I’m glamourizing the darkness for the purposes of convincing myself that I write better on steady doses of it. But do I? Unless it’s the day after, when I’m in this strange limbo of non-creative mildly dampened contentedness, depression sucks and I don’t miss it. I don’t miss not being able to lift my body up out of bed. I don’t miss my whole face trembling with the worn-out vibration of tears I was unable to produce…tears that simmered below the surface (because what’s the fucking point?) I don’t miss the hollow void inside my gut, the infinite abyss of darkness pulling me inward. I don’t miss the shrinking. I don’t miss standing on the edge of a cliff and fighting the seductive claw of gravity. I don’t miss this:
(do not pass GO, do not collect $200)
I’m sure there are plenty of things worse
than waking up paralyzed with dread, but not when you have just woken up paralyzed with dread.
today I managed to coax myselves into submission
and sit up. I was back down in a few seconds, but I
proved that I could do it, if I really had to.
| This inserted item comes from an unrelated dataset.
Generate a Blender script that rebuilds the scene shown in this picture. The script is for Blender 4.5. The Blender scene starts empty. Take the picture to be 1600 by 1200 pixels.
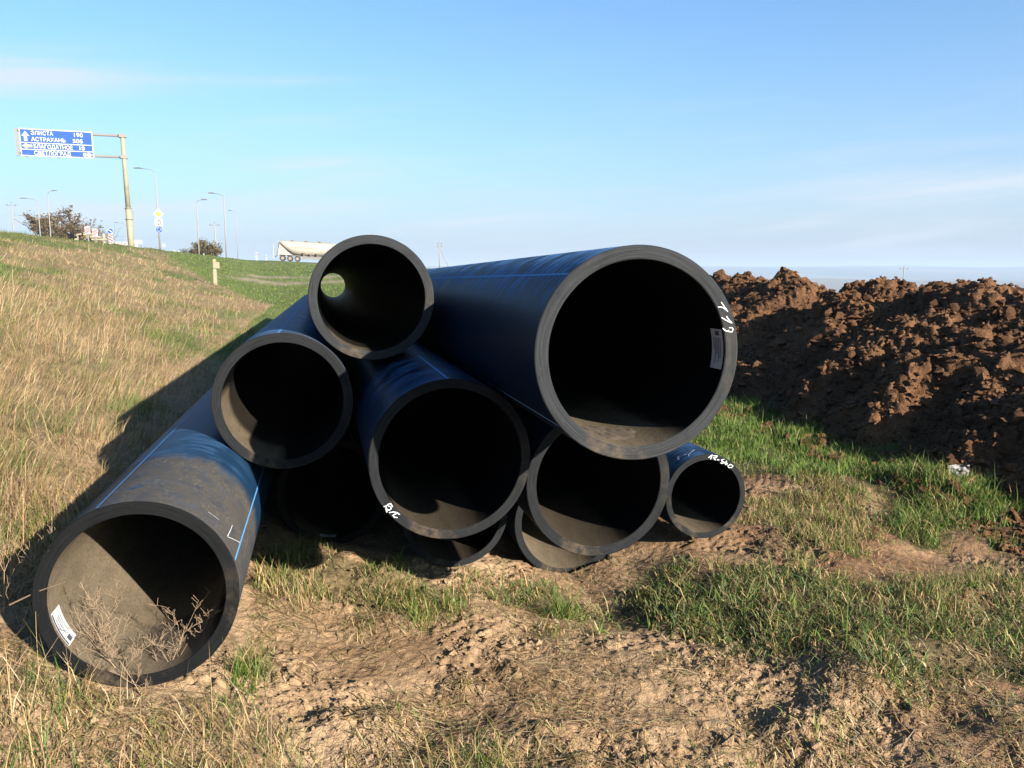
import bpy, bmesh, math, random
import numpy as np
from mathutils import Vector, Matrix

random.seed(7)
rng = np.random.default_rng(11)
PI = math.pi
R_ = math.radians
sc = bpy.context.scene

# ------------------------------------------------------------------ camera, sky, sun, exposure
EYE = Vector((0, 0, 1.5))
FPX, PITCH = 1290.0, math.atan(180 / 1290)          # focal length in photo pixels, downward pitch
cam_d = bpy.data.cameras.new('camera')
cam_d.sensor_width = 36
cam_d.lens = 36 * FPX / 1600
cam_d.clip_start, cam_d.clip_end = 0.05, 30000
cam = bpy.data.objects.new('camera', cam_d)
sc.collection.objects.link(cam)
cam.location = EYE
cam.rotation_euler = (PI / 2 - PITCH, 0, 0)
sc.camera = cam

SUN_AZ, SUN_EL = R_(137.2), R_(20.8)                # azimuth from +Y towards +X
S = Vector((math.sin(SUN_AZ) * math.cos(SUN_EL), math.cos(SUN_AZ) * math.cos(SUN_EL), math.sin(SUN_EL)))
sun_d = bpy.data.lights.new('sun', 'SUN')
sun_d.energy = 5.0
sun_d.angle = R_(0.53)
sun_d.color = (1.0, 0.915, 0.785)
sun = bpy.data.objects.new('sun', sun_d)
sc.collection.objects.link(sun)
sun.rotation_euler = S.to_track_quat('Z', 'Y').to_euler()
sun.location = S * 60

world = bpy.data.worlds.new('World')
sc.world = world
world.use_nodes = True
wn, wl = world.node_tree.nodes, world.node_tree.links
wn.clear()
w_out = wn.new('ShaderNodeOutputWorld')
w_bg = wn.new('ShaderNodeBackground')
w_bg.inputs['Strength'].default_value = 0.051
sky = wn.new('ShaderNodeTexSky')
sky.sky_type = 'NISHITA'
sky.sun_disc = False
sky.sun_elevation = SUN_EL
sky.sun_rotation = SUN_AZ
sky.altitude = 300
sky.air_density = 1.0
sky.dust_density = 1.6
sky.ozone_density = 2.2


def wmath(op, a, b=None, c=None):
    n = wn.new('ShaderNodeMath')
    n.operation = op
    for i, v in enumerate((a, b, c)):
        if v is None:
            continue
        if isinstance(v, (int, float)):
            n.inputs[i].default_value = v
        else:
            wl.new(v, n.inputs[i])
    return n.outputs[0]


w_tc = wn.new('ShaderNodeTexCoord')
w_sep = wn.new('ShaderNodeSeparateXYZ')
wl.new(w_tc.outputs['Generated'], w_sep.inputs[0])
az_ = wmath('ARCTAN2', w_sep.outputs[0], w_sep.outputs[1])
el_ = wmath('ARCSINE', w_sep.outputs[2])
w_comb = wn.new('ShaderNodeCombineXYZ')
wl.new(wmath('MULTIPLY', az_, 2.6), w_comb.inputs[0])
wl.new(wmath('ADD', wmath('MULTIPLY', el_, 26.0), wmath('MULTIPLY', az_, -2.2)), w_comb.inputs[1])
w_noise = wn.new('ShaderNodeTexNoise')
w_noise.inputs['Scale'].default_value = 1.35
w_noise.inputs['Detail'].default_value = 7
w_noise.inputs['Roughness'].default_value = 0.55
w_noise.inputs['Distortion'].default_value = 0.5
wl.new(w_comb.outputs[0], w_noise.inputs['Vector'])
fil = w_noise.outputs['Fac']


def smooth(v, lo, hi):
    n = wn.new('ShaderNodeMapRange')
    n.interpolation_type = 'SMOOTHSTEP'
    n.inputs['From Min'].default_value = lo
    n.inputs['From Max'].default_value = hi
    wl.new(v, n.inputs['Value'])
    return n.outputs[0]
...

(but do I really fucking have to? to be asked exponentially)
I let everybody rest for a bit and splash around in the dread
and soak in it and decide whether it’s worth our while
to live another day.
(life won, but just by a hair.)
I slip-slapped into the bathroom
and immediately knew it was wiser
not to look in the mirror
and get my ass directly in the shower.
And I definitely don’t miss this:
undertaking
every day I wake up and try not to kill myself.
I get dressed and drive to work,
trying not to run my car into a ditch.
I sit at work,
trying not to take the whole bottle of ibuprofen in my desk at once.
I interact with people,
trying to not let them see who I am or what I am.
I come home and feed the dogs,
trying not to imagine what my funeral would be like.
I flip on the tv,
trying not to guess how my friends will feel when they hear I am dead.
I get ready for bed,
trying to think past tomorrow.
I try to be present and acknowledge that I have this life to do with whatever I choose.
I try not to choose death.
yesterday my trying worked,
because I woke up this morning and I was still here.
I was alive again,
and I started the process over.
some days I feel like my only accomplishment was that I didn’t kill myself.
but hey, it’s something.
Despite that being an old and fairly terrible poem, I wanted to share it because I have a hard time remembering that place of turmoil. I don’t feel such extreme despair ever, now. I can’t recall the last time I had an obsessive thought about death. Every day I am being reborn, and I don’t spend much time grieving for old versions of me. I don’t worry about slipping back into that person - even on days like today, when I feel the distant but seductive siren call of shame. I’m not that girl, anymore. I have dips and turns and shitty feelings, but I no longer live there.
So, as a person who has largely given up suffering, what have I really lost? The urge to pen melodramatic poems about suicide? Oh, well. The universe will be just fine with fewer of those.